November 1, 2016

Musical Theater Orchestrator and Composer Jonathan Tunick at Princeton University

The Tony, Grammy, Emmy, and Academy Award-winning orchestrator and composer Jonathan Tunick will discuss his collaborations with Stephen Sondheim and most of the great composers of the American musical theater in a conversation with Broadway director John Doyle, a professor in Princeton University’s Lewis Center for the Arts. The discussion will take place on Monday, November 7 at 2:00 p.m. in the James M. Stewart ’32 Theater at 185 Nassau Street as a part of Doyle’s course, “Luminaries of the American Musical Theater.” Presented by the Lewis Center’s new Program in Music Theater, this event is free and open to the public.

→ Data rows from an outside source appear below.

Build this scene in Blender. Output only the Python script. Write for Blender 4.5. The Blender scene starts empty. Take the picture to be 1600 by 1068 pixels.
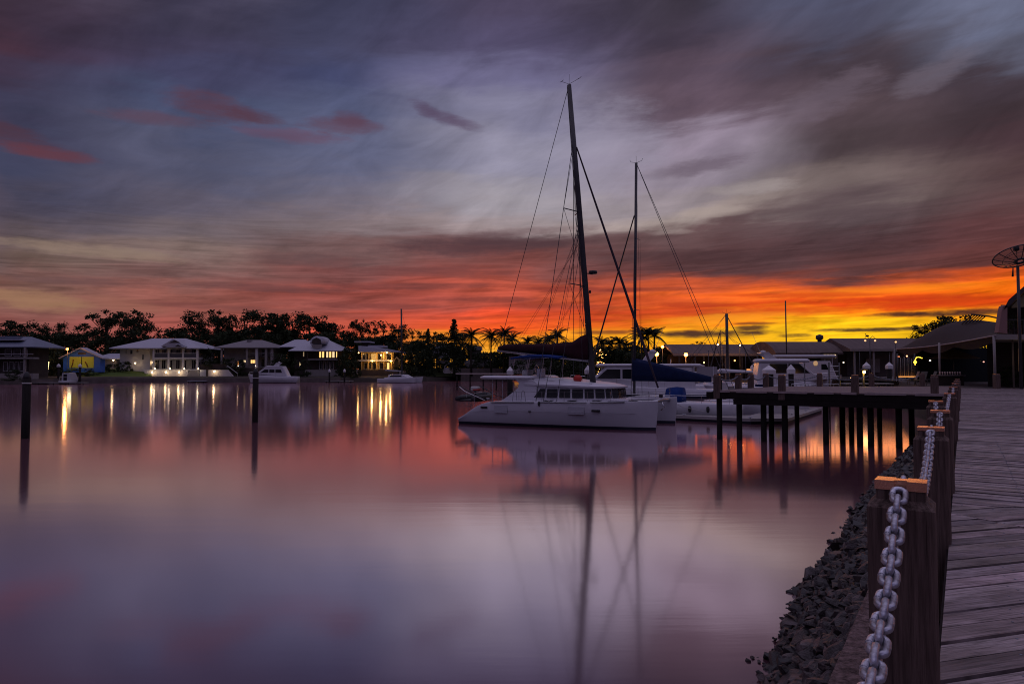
import bpy, bmesh, math, random
from mathutils import Vector, Matrix, noise as mnoise
random.seed(7)
scene = bpy.context.scene
COL = scene.collection
R = math.radians
F = 1066.7                 # focal length in photo pixels (24 mm on a 36 mm wide frame, 1600 px)
CAMZ = 3.7                 # eye height over the water
PITCH = math.atan((576-534)/F)
# ---------------------------------------------------------------- camera
cam_data = bpy.data.cameras.new('camera'); cam = bpy.data.objects.new('camera', cam_data); COL.objects.link(cam)
cam.location = (0, 0, CAMZ); cam.rotation_euler = (R(90)+PITCH, 0, 0)
cam_data.sensor_width = 36; cam_data.lens = 24; cam_data.clip_start = 0.05; cam_data.clip_end = 9000
scene.camera = cam
scene.view_settings.view_transform = 'Standard'; scene.view_settings.look = 'None'
scene.view_settings.exposure = 0.0; scene.view_settings.gamma = 1.0
# ---------------------------------------------------------------- pixel <-> place helpers
def ray(px, py):
    a = (px-800)/F; b = (534-py)/F; c, s = math.cos(PITCH), math.sin(PITCH)
    return Vector((a, c-b*s, s+b*c))
def P(px, py, Y):
    d = ray(px, py); t = Y/d.y
    return Vector((d.x*t, Y, CAMZ+d.z*t))
def G(px, py, z=0.0):
    d = ray(px, py); t = (z-CAMZ)/d.z
    return Vector((d.x*t, d.y*t, z))
def azel(px, py):
    d = ray(px, py).normalized()
    return math.atan2(d.x, d.y), math.asin(d.z)
def lin(c):
    return tuple((v/255/12.92 if v/255 <= .04045 else ((v/255+.055)/1.055)**2.4) for v in c)
# ---------------------------------------------------------------- world: dusk sky with cloud layers
world = bpy.data.worlds.new('World'); scene.world = world; world.use_nodes = True
nt = world.node_tree; nt.nodes.clear()
def N(t, **kw):
    n = nt.nodes.new(t)
    for k, v in kw.items(): setattr(n, k, v)
    return n
def L(a, b): nt.links.new(a, b)
def M(op, a, b=None, c=None, clamp=False):
    n = N('ShaderNodeMath', operation=op); n.use_clamp = clamp
    for i, v in enumerate((a, b, c)):
        if v is None: continue
        if isinstance(v, (int, float)): n.inputs[i].default_value = v
        else: L(v, n.inputs[i])
    return n.outputs[0]
def MIX(f, a, b, mode='MIX'):
    n = N('ShaderNodeMix', data_type='RGBA', blend_type=mode); n.clamp_factor = True
    for k, v in ((0, f), (6, a), (7, b)):
        if isinstance(v, (int, float)): n.inputs[k].default_value = v
        elif isinstance(v, tuple): n.inputs[k].default_value = (*v[:3], 1)
        else: L(v, n.inputs[k])
    return n.outputs[2]
def SMOOTH(x, lo, hi):
    n = N('ShaderNodeMapRange', interpolation_type='SMOOTHSTEP'); n.clamp = True
    L(x, n.inputs[0]); n.inputs[1].default_value = lo; n.inputs[2].default_value = hi
    return n.outputs[0]
geo = N('ShaderNodeTexCoord'); sep = N('ShaderNodeSeparateXYZ'); L(geo.outputs['Generated'], sep.inputs[0])
dx, dy, dz = sep.outputs
az = M('ARCTAN2', dx, dy); el = M('ARCSINE', dz)
def noise2(sx, sy, scale, detail=5, rough=.55, off=0.0, shear=0.0, dist=0.0):
    cx = M('ADD', M('MULTIPLY', az, sx), off)
    cy = M('MULTIPLY', M('ADD', el, M('MULTIPLY', az, shear)), sy)
    cb = N('ShaderNodeCombineXYZ'); L(cx, cb.inputs[0]); L(cy, cb.inputs[1]); cb.inputs[2].default_value = off
    n = N('ShaderNodeTexNoise'); L(cb.outputs[0], n.inputs['Vector'])
    n.inputs['Scale'].default_value = scale; n.inputs['Detail'].default_value = detail
    n.inputs['Roughness'].default_value = rough; n.inputs['Distortion'].default_value = dist
    return n.outputs[0]
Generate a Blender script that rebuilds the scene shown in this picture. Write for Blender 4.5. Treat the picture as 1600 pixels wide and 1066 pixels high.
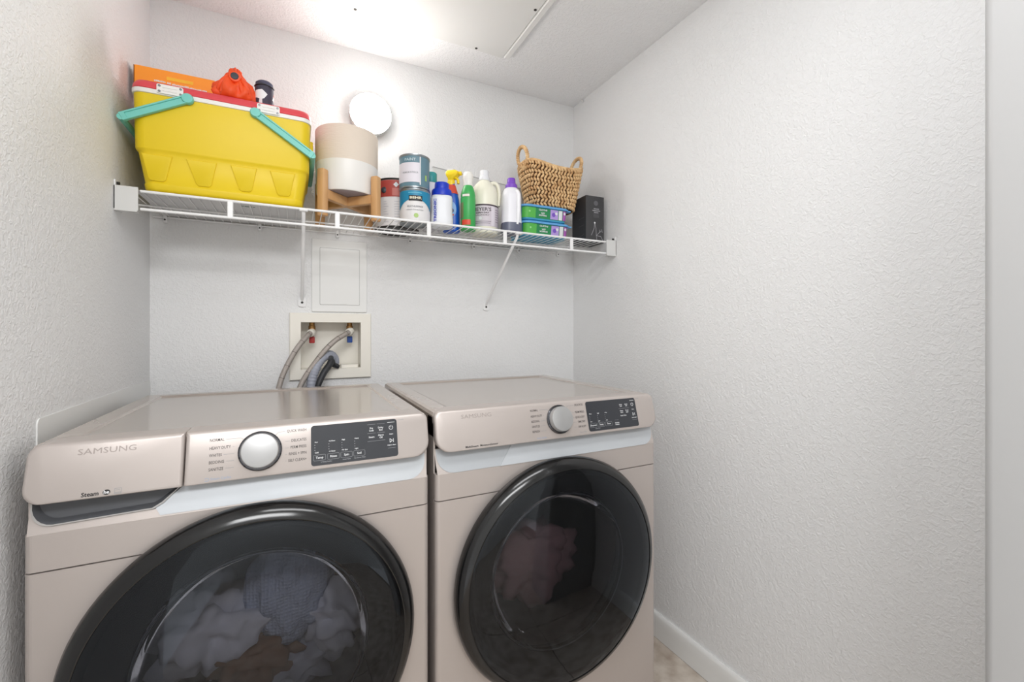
import bpy, bmesh, math, random
from mathutils import Vector, Matrix
random.seed(7)
for o in list(bpy.data.objects): bpy.data.objects.remove(o)
S = bpy.context.scene
COL = S.collection
PI = math.pi

# ------------------------------------------------------------------ camera, world, lights, exposure
CAMZ = 1.18
cd = bpy.data.cameras.new('camera'); cam = bpy.data.objects.new('camera', cd); COL.objects.link(cam)
cd.sensor_width = 36.0; cd.lens = 689 / 1600 * 36.0
cd.shift_y = -(533 - 515) / 1600
cd.clip_start = 0.01
cam.location = (0, 0, CAMZ); cam.rotation_euler = (PI / 2, 0, -math.atan(339 / 689))
S.camera = cam
S.view_settings.view_transform = 'Standard'
S.view_settings.look = 'None'
S.view_settings.exposure = 0.12
S.view_settings.gamma = 1.0
S.view_settings.use_curve_mapping = False
W = bpy.data.worlds.new('world'); S.world = W; W.use_nodes = True
W.node_tree.nodes['Background'].inputs[0].default_value = (0.98, 0.99, 1.0, 1)
W.node_tree.nodes['Background'].inputs[1].default_value = 1.1

def area_lamp(name, loc, rot, sx, sy, power, col=(1, 1, 1)):
    l = bpy.data.lights.new(name, 'AREA'); l.shape = 'RECTANGLE'; l.size = sx; l.size_y = sy
    l.energy = power; l.color = col
    o = bpy.data.objects.new(name, l); COL.objects.link(o); o.location = loc; o.rotation_euler = rot
    return o
area_lamp('closet_fill_light', (0.38, 0.30, 2.285), (0, 0, 0), 0.9, 0.35, 8.5, (0.985, 0.99, 1.0))  # added fill light above the view, brightens the closet walls; no real fixture
area_lamp('hall_fill_light', (-0.10, -0.85, 2.33), (math.radians(28), 0, math.radians(-8)), 1.2, 0.6, 34, (0.985, 0.99, 1.0))  # added fill behind the camera, lights the hall and the appliance fronts
DISC_STRENGTH = 41.0

# ------------------------------------------------------------------ helpers
def lin(c):
    c = c / 255.0
    return c / 12.92 if c <= 0.04045 else ((c + 0.055) / 1.055) ** 2.4
def rgb(r, g, b): return (lin(r), lin(g), lin(b), 1)

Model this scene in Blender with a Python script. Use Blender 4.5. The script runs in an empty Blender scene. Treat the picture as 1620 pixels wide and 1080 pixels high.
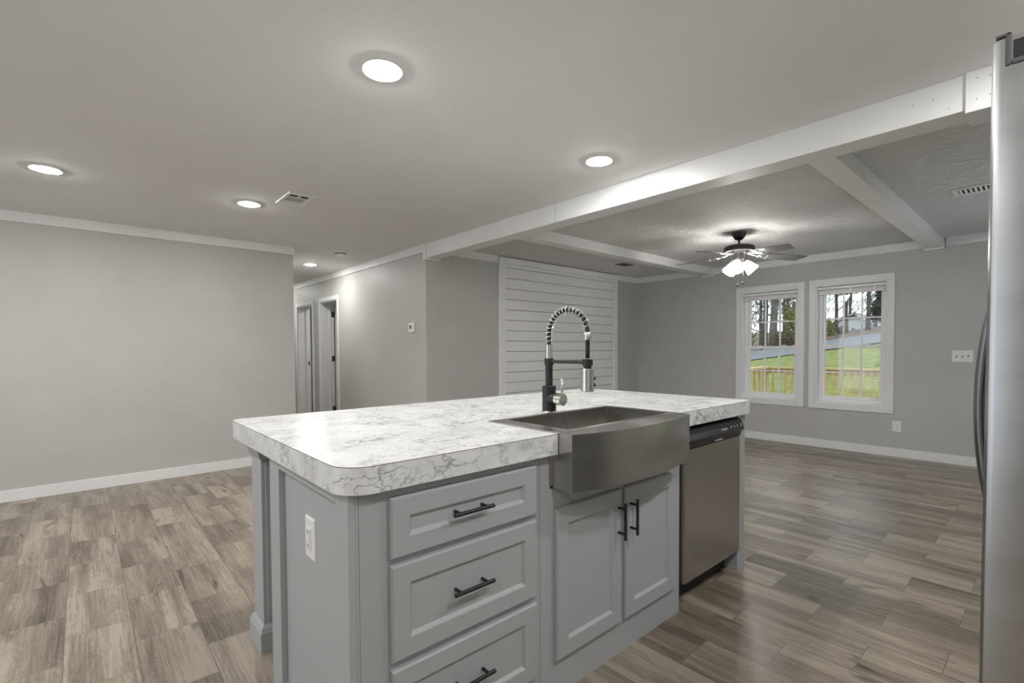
import bpy, bmesh, math, random
from mathutils import Vector, Matrix

scene = bpy.context.scene
COL = scene.collection
PI = math.pi
random.seed(7)

# ------------------------------------------------------------------ camera
HC = 1.2571
R2 = Vector((0.6630961, 0.7485166, -0.0051432))
U2 = Vector((-0.0166380, 0.0216079, 0.9996281))
FW = Vector((-0.7483493, 0.6627639, -0.0267819))
cd = bpy.data.cameras.new('camera')
cam = bpy.data.objects.new('camera', cd)
COL.objects.link(cam)
m = Matrix.Identity(4)
for i in range(3):
    m[i][0] = R2[i]; m[i][1] = U2[i]; m[i][2] = -FW[i]
m[2][3] = HC
cam.matrix_world = m
cd.sensor_fit = 'HORIZONTAL'; cd.sensor_width = 36.0
cd.lens = 768.729 / 1620 * 36.0
cd.shift_y = 33.385 / 1620
cd.clip_start = 0.02; cd.clip_end = 400
scene.camera = cam

# ------------------------------------------------------------------ world, exposure
w = bpy.data.worlds.new('overcast_sky'); scene.world = w
w.use_nodes = True
nt = w.node_tree
bg = nt.nodes['Background']
bg.inputs['Color'].default_value = (0.86, 0.93, 1.0, 1)
bg.inputs['Strength'].default_value = 2.2
vs = scene.view_settings
vs.view_transform = 'Standard'; vs.look = 'None'; vs.gamma = 1.0; vs.exposure = 0.0
vs.use_curve_mapping = False
LENS_STRENGTH = 360.0
SHADE_STRENGTH = 48.0

# ------------------------------------------------------------------ dimensions
H = 2.44
XL = -5.8425      # left wall
YC = 1.836        # its end at the hallway
YT = 2.899        # thermostat wall / marriage line
XT = -4.7195      # shiplap wall
YW = 7.0          # window wall
XR = 0.90         # wall behind the refrigerator
YB = -3.4         # wall behind the camera
XH = -11.2        # end of the hallway
ZC = 0.963        # counter top
CB = 0.891        # counter underside

# ------------------------------------------------------------------ materials
def mat(name, color, rough=0.5, metal=0.0, spec=None, emit=None, es=0.0):
    m = bpy.data.materials.new(name); m.use_nodes = True
    b = m.node_tree.nodes['Principled BSDF']
    b.inputs['Base Color'].default_value = (*color, 1)
    b.inputs['Roughness'].default_value = rough
    b.inputs['Metallic'].default_value = metal
    if spec is not None: b.inputs['Specular IOR Level'].default_value = spec
    if emit:
        b.inputs['Emission Color'].default_value = (*emit, 1)
        b.inputs['Emission Strength'].default_value = es
    return m

class N:
    """small node helper"""
    def __init__(s, m):
        s.t = m.node_tree; s.b = s.t.nodes['Principled BSDF']
    def n(s, typ, **kw):
        x = s.t.nodes.new(typ)
        for k, v in kw.items():
            if k.startswith('i_'):
                x.inputs[k[2:].replace('_', ' ')].default_value = v
            else: setattr(x, k, v)
        return x
    def l(s, a, b): s.t.links.new(a, b)
    def ramp(s, fac, stops):
        r = s.n('ShaderNodeValToRGB')
        e = r.color_ramp.elements
        while len(e) < len(stops): e.new(0.5)
        for el, (p, c) in zip(e, stops):
            el.position = p; el.color = (*c, 1) if len(c) == 3 else c
        s.l(fac, r.inputs['Fac']); return r.outputs['Color']
    def mix(s, a, b, fac, mode='MIX'):
        x = s.n('ShaderNodeMix', data_type='RGBA', blend_type=mode)
        for sock, v in ((x.inputs['A'], a), (x.inputs['B'], b), (x.inputs['Factor'], fac)):
            pass
        ins = [i for i in x.inputs if i.enabled]
        d = {'Factor': None, 'A': None, 'B': None}
        for i in ins: d[i.name] = i
        for k, v in (('Factor', fac), ('A', a), ('B', b)):
            if hasattr(v, 'is_linked') or isinstance(v, bpy.types.NodeSocket): s.l(v, d[k])
            else: d[k].default_value = v if k == 'Factor' else (*v, 1)
        return [o for o in x.outputs if o.enabled][0]
    def math(s, op, a, b=None):
        x = s.n('ShaderNodeMath', operation=op)
        for i, v in enumerate((a, b)):
            if v is None: continue
            if isinstance(v, bpy.types.NodeSocket): s.l(v, x.inputs[i])
            else: x.inputs[i].default_value = v
        return x.outputs[0]
    def coord(s, scale=(1, 1, 1), loc=(0, 0, 0)):
        tc = s.n('ShaderNodeTexCoord'); mp = s.n('ShaderNodeMapping')
        mp.inputs['Scale'].default_value = scale; mp.inputs['Location'].default_value = loc
        s.l(tc.outputs['Object'], mp.inputs['Vector']); return mp.outputs['Vector']
    def noise(s, vec, scale, detail=4, rough=0.55, dist=0.0):
        x = s.n('ShaderNodeTexNoise')
        x.inputs['Scale'].default_value = scale; x.inputs['Detail'].default_value = detail
        x.inputs['Roughness'].default_value = rough; x.inputs['Distortion'].default_value = dist
        s.l(vec, x.inputs['Vector']); return x.outputs['Fac']
    def bump(s, h, strength=0.2, dist=0.01):
        x = s.n('ShaderNodeBump'); x.inputs['Strength'].default_value = strength
        x.inputs['Distance'].default_value = dist
        s.l(h, x.inputs['Height']); s.l(x.outputs['Normal'], s.b.inputs['Normal'])

def painted(name, col, rough=0.55, bump=0.05, scale=90, mott=0.03):
    m = mat(name, col, rough); k = N(m)
    v = k.coord()
    h = k.noise(v, scale, 3)
    k.bump(h, bump, 0.004)
    big = k.noise(v, 2.5, 3)
    lo = tuple(c * (1 - mott) for c in col); hi = tuple(min(1, c * (1 + mott)) for c in col)
    k.l(k.ramp(big, [(0.3, lo), (0.7, hi)]), k.b.inputs['Base Color'])
    return m

M = {}
M['wall'] = painted('wall_paint_greige', (0.50, 0.495, 0.475), 0.5, 0.06, 140)
M['ceil'] = painted('ceiling_paint', (0.80, 0.795, 0.785), 0.85, 0.10, 110, 0.015)
M['trim'] = painted('trim_white_paint', (0.78, 0.78, 0.775), 0.4, 0.03, 60)
M['white'] = mat('white_plastic', (0.82, 0.82, 0.81), 0.35)
M['vinyl'] = mat('white_vinyl', (0.88, 0.89, 0.90), 0.35)
M['dark'] = mat('dark_void', (0.015, 0.015, 0.015), 0.8)
M['black'] = mat('matte_black_metal', (0.014, 0.014, 0.016), 0.38, 0.0)
M['chrome'] = mat('brushed_nickel', (0.72, 0.71, 0.69), 0.22, 1.0)
M['bronze'] = mat('oil_rubbed_bronze', (0.035, 0.03, 0.027), 0.45, 0.3)
M['slot'] = mat('slot_dark', (0.05, 0.05, 0.05), 0.6)
M['grayplastic'] = mat('grey_plastic', (0.085, 0.085, 0.092), 0.35)
M['logo'] = mat('silver_lettering', (0.65, 0.67, 0.7), 0.35)
M['hallpaint'] = painted('door_paint_white', (0.72, 0.72, 0.73), 0.4, 0.02)

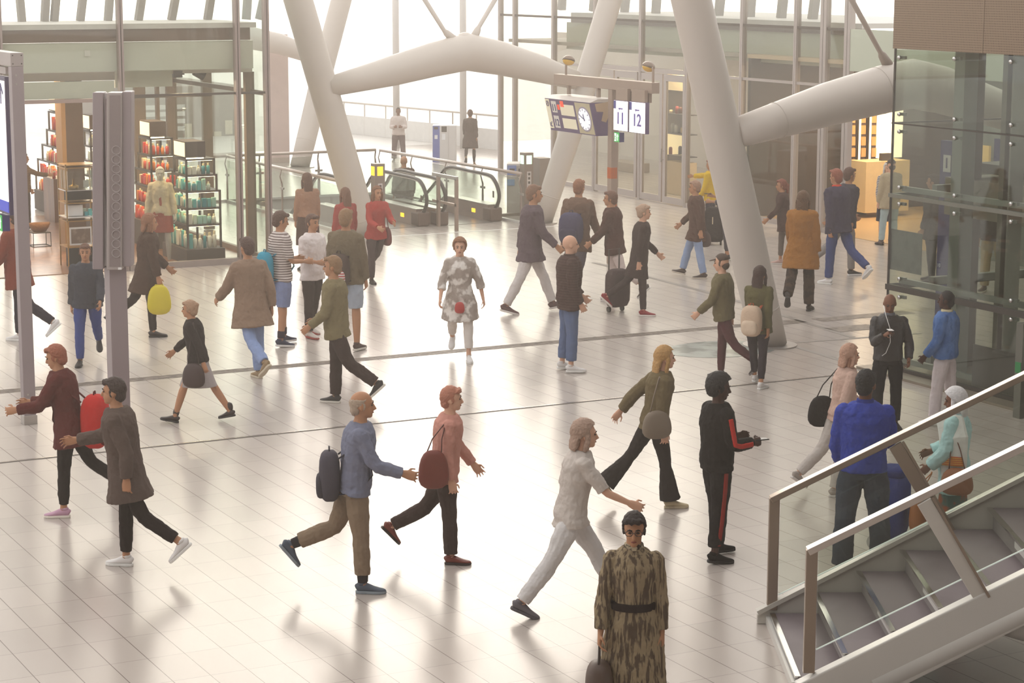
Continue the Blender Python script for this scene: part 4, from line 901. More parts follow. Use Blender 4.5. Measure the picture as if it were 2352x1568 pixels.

Doyle’s course focuses on seven icons of American musical theater in the past 60 years, specifically Michael Bennett, Bob Fosse, John Kander and Fred Ebb, Harold Prince, Jerome Robbins, and Stephen Sondheim. Students are examining the influences of these icons on the evolution of American musical theater by studying the scripts and performances of musicals such as Chicago and West Side Story, presenting new production ideas for these plays, and engaging in lectures given by visiting professional musical theater figures who worked closely with these masters.


Award-winning orchestrator and composer Jonathan Tunick. Courtesy of Internet Broadway Database

Tunick’s work has left a lasting impact on musical theater and American show business. A graduate of both Bard College and the Juilliard School, Tunick has worked as orchestrator and musical director for hit musicals such as Company, A Chorus Line, Into the Woods, Follies, The Color Purple, and Promises, Promises. He received a Tony Award for his work on the score for Titanic, the very first one awarded in the category of Best Orchestration. He has also earned a Grammy, an Emmy, and an Academy Award, as well as three Drama Desk Awards for Outstanding Orchestration. Throughout his musical career, Tunick has worked with celebrated artists such as Barbra Streisand, Johnny Mathis, and Paul McCartney. In 2009 he was inducted into the American Theatre Hall of Fame, and his recent work includes orchestrating the 2014 film version of Into the Woods.

Doyle is a Tony Award-winning director recognized for his work on the Broadway revivals of Sweeney Todd and Company. This past year he received a Drama Desk Award as Best Director of a Musical for his revival of The Color Purple, for which he was also nominated for a Tony Award. His other credits in the U.S. include productions of The Visit (Tony nomination for Best Musical, Drama Desk nomination for Best Director); Mahagonny (Los Angeles Opera, two Grammy Awards); Passion (Classic Stage Company, Drama Desk nomination for Best Director of a Musical); Road Show (Public Theatre); Caucasian Chalk Circle (American Conservatory Theatre); and Kiss Me Kate (Stratford Festival Theatre). As well as numerous credits in London’s West End, Doyle has also directed at Sydney Opera House, the Metropolitan Opera, Houston Grand Opera, La Fenice in Venice, Williamstown Theatre Festival, Second Stage Theatre, Princeton’s McCarter theatre, and Cincinnati Playhouse in the Park. He has taught in Princeton’s Program in Theater and the Princeton Atelier for the past three years, and is the artistic director of Class Stage Company in New York City.

Doyle’s class hosted discussions on other American musical theater figures throughout the semester in conversations with President of the Rodgers & Hammerstein Organization Ted Chapin, Tony-nominated choreographer and director Graciela Daniele, and Tony Award-winner Donna McKechnie, who originated the role of Cassie in Broadway’s A Chorus Line.

The series is supported in part by the David A. Gardner ’69 Magic Project in the Council of the Humanities.

The new Program in Music Theater is a collaboration among Princeton’s Program in Theater, Program in Dance, and Department of Music, which brings together students, faculty, and guest artists in the creation, study, and performance of music theater—that is, any theatrical form that combines singing, acting, and movement—in order to support and develop it as both an artistic practice and a scholarly field of study.